PROBLEM —
Don't copy the pictures; return every other part of the records exactly.

DATA EXCERPTS —

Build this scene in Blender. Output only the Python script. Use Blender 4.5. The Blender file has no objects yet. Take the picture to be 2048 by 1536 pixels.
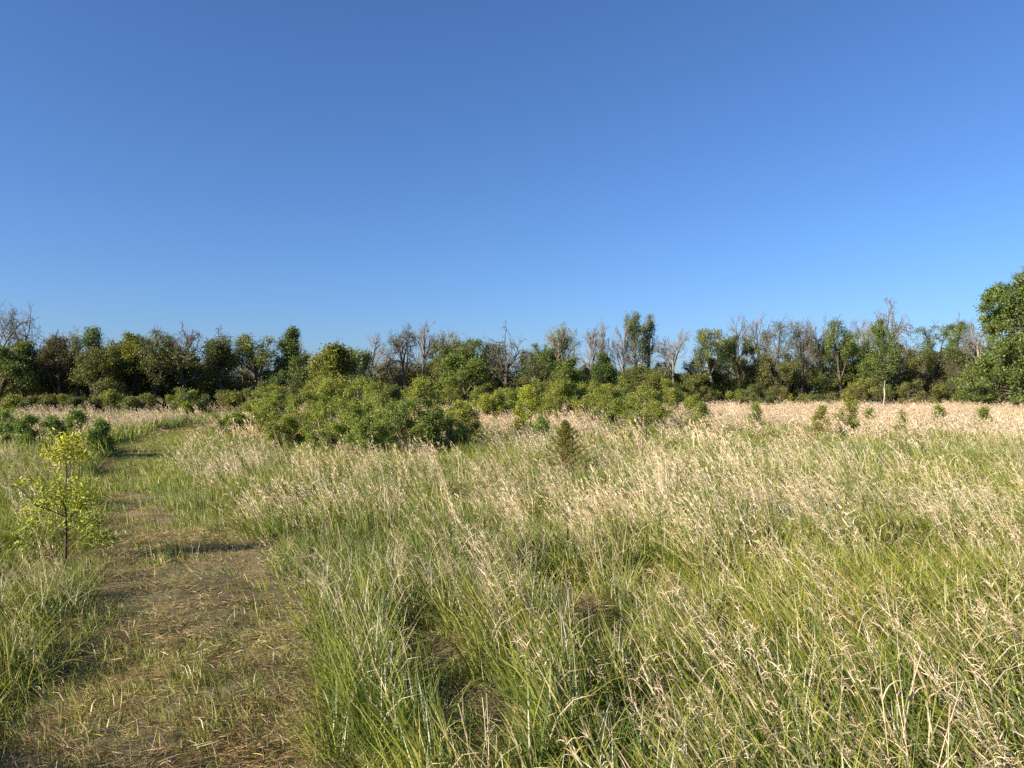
import bpy, math
import numpy as np
from mathutils import Vector

SC = bpy.context.scene
COL = SC.collection
F = 1538.0          # focal length in pixels of the 2048 px wide photograph
HOR = 785.0         # row of the horizon
CAMH = 1.65

# ------------------------------------------------------------------ camera
cam = bpy.data.objects.new('camera', bpy.data.cameras.new('camera'))
COL.objects.link(cam)
cam.data.sensor_width = 36.0
cam.data.lens = F / 2048 * 36.0
cam.data.clip_start = 0.05
cam.data.clip_end = 8000
cam.location = (0, 0, CAMH)
cam.rotation_euler = (math.radians(90) + math.atan((HOR - 768) / F), 0, 0)
SC.camera = cam

# ------------------------------------------------------------------ sky and sun
SUN_EL = math.radians(24)
SUN_TO = Vector((-0.88, -0.47, 0)).normalized()          # towards the sun, on the ground plane
w = bpy.data.worlds.new('World'); SC.world = w; w.use_nodes = True
nt = w.node_tree; nt.nodes.clear()
sky = nt.nodes.new('ShaderNodeTexSky'); sky.sky_type = 'NISHITA'; sky.sun_disc = False
sky.sun_elevation = SUN_EL
sky.sun_rotation = math.atan2(SUN_TO.x, SUN_TO.y) % (2 * math.pi)
sky.air_density = 1.0; sky.dust_density = 0.8; sky.ozone_density = 8.8; sky.altitude = 200
bg = nt.nodes.new('ShaderNodeBackground'); bg.inputs['Strength'].default_value = 0.061
wo = nt.nodes.new('ShaderNodeOutputWorld')
tn = nt.nodes.new('ShaderNodeMix'); tn.data_type = 'RGBA'; tn.blend_type = 'MULTIPLY'; tn.inputs[0].default_value = 1
tn.inputs[7].default_value = (1.11, 1.05, 1.10, 1)
nt.links.new(sky.outputs[0], tn.inputs[6]); nt.links.new(tn.outputs[2], bg.inputs[0]); nt.links.new(bg.outputs[0], wo.inputs[0])

sun = bpy.data.objects.new('sun', bpy.data.lights.new('sun', 'SUN')); COL.objects.link(sun)
sun.data.energy = 5.0; sun.data.angle = math.radians(0.5); sun.data.color = (1.0, 0.87, 0.69)
sd = Vector((SUN_TO.x * math.cos(SUN_EL), SUN_TO.y * math.cos(SUN_EL), math.sin(SUN_EL)))
sun.rotation_euler = (-sd).to_track_quat('-Z', 'Y').to_euler()
sun.location = (-20, -12, 15)

SC.view_settings.view_transform = 'Standard'; SC.view_settings.look = 'None'
SC.view_settings.exposure = 1.32; SC.view_settings.gamma = 1.0
SC.view_settings.use_curve_mapping = False
SC.cycles.max_bounces = 6; SC.cycles.diffuse_bounces = 3; SC.cycles.glossy_bounces = 2
SC.cycles.transmission_bounces = 3; SC.cycles.use_denoising = False
SC.render.use_persistent_data = False

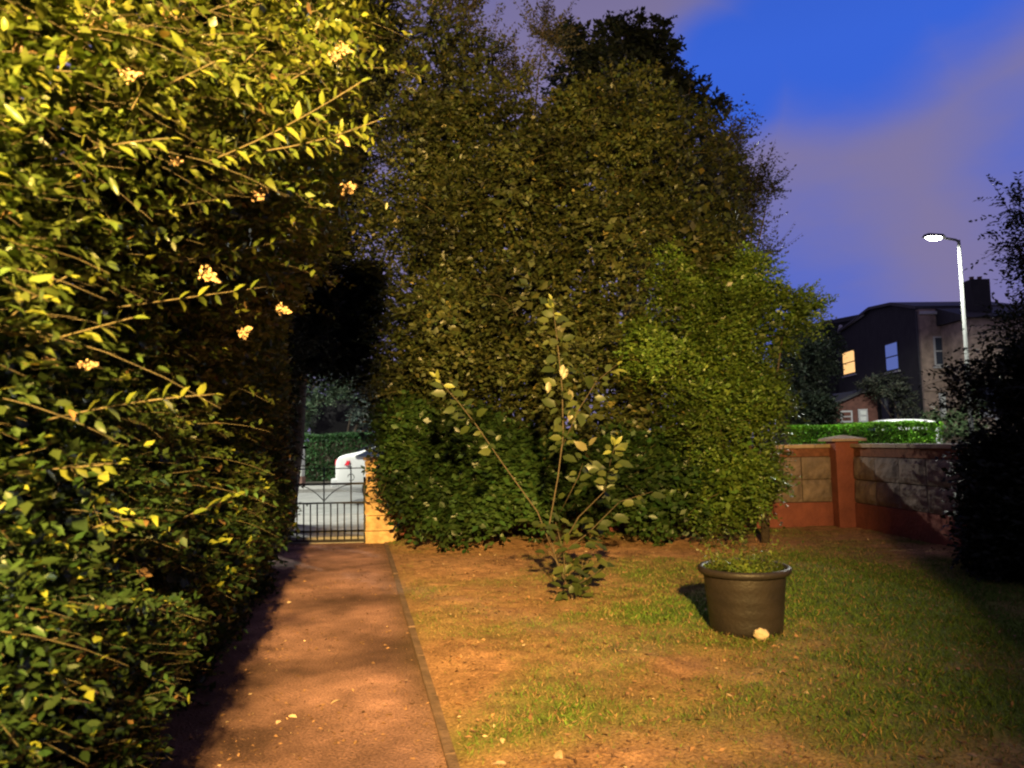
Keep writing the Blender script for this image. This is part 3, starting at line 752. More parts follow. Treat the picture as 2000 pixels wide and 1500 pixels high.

CORRECT RESPONSE —
Build this scene in Blender. Output only the Python script. Use Blender 4.5. The Blender file has no objects yet. Take the picture to be 2048 by 1536 pixels.
import bpy, math
import numpy as np
from mathutils import Vector

SC = bpy.context.scene
COL = SC.collection
F = 1538.0          # focal length in pixels of the 2048 px wide photograph
HOR = 785.0         # row of the horizon
CAMH = 1.65

# ------------------------------------------------------------------ camera
cam = bpy.data.objects.new('camera', bpy.data.cameras.new('camera'))
COL.objects.link(cam)
cam.data.sensor_width = 36.0
cam.data.lens = F / 2048 * 36.0
cam.data.clip_start = 0.05
cam.data.clip_end = 8000
cam.location = (0, 0, CAMH)
cam.rotation_euler = (math.radians(90) + math.atan((HOR - 768) / F), 0, 0)
SC.camera = cam

# ------------------------------------------------------------------ sky and sun
SUN_EL = math.radians(24)
SUN_TO = Vector((-0.88, -0.47, 0)).normalized()          # towards the sun, on the ground plane
w = bpy.data.worlds.new('World'); SC.world = w; w.use_nodes = True
nt = w.node_tree; nt.nodes.clear()
sky = nt.nodes.new('ShaderNodeTexSky'); sky.sky_type = 'NISHITA'; sky.sun_disc = False
sky.sun_elevation = SUN_EL
sky.sun_rotation = math.atan2(SUN_TO.x, SUN_TO.y) % (2 * math.pi)
sky.air_density = 1.0; sky.dust_density = 0.8; sky.ozone_density = 8.8; sky.altitude = 200
bg = nt.nodes.new('ShaderNodeBackground'); bg.inputs['Strength'].default_value = 0.061
wo = nt.nodes.new('ShaderNodeOutputWorld')
tn = nt.nodes.new('ShaderNodeMix'); tn.data_type = 'RGBA'; tn.blend_type = 'MULTIPLY'; tn.inputs[0].default_value = 1
tn.inputs[7].default_value = (1.11, 1.05, 1.10, 1)
nt.links.new(sky.outputs[0], tn.inputs[6]); nt.links.new(tn.outputs[2], bg.inputs[0]); nt.links.new(bg.outputs[0], wo.inputs[0])

sun = bpy.data.objects.new('sun', bpy.data.lights.new('sun', 'SUN')); COL.objects.link(sun)
sun.data.energy = 5.0; sun.data.angle = math.radians(0.5); sun.data.color = (1.0, 0.87, 0.69)
sd = Vector((SUN_TO.x * math.cos(SUN_EL), SUN_TO.y * math.cos(SUN_EL), math.sin(SUN_EL)))
sun.rotation_euler = (-sd).to_track_quat('-Z', 'Y').to_euler()
sun.location = (-20, -12, 15)

SC.view_settings.view_transform = 'Standard'; SC.view_settings.look = 'None'
SC.view_settings.exposure = 1.32; SC.view_settings.gamma = 1.0
SC.view_settings.use_curve_mapping = False
SC.cycles.max_bounces = 6; SC.cycles.diffuse_bounces = 3; SC.cycles.glossy_bounces = 2
SC.cycles.transmission_bounces = 3; SC.cycles.use_denoising = False
SC.render.use_persistent_data = False

Keep writing the Blender script for this image. This is part 3, starting at line 752. More parts follow. Treat the picture as 2000 pixels wide and 1500 pixels high.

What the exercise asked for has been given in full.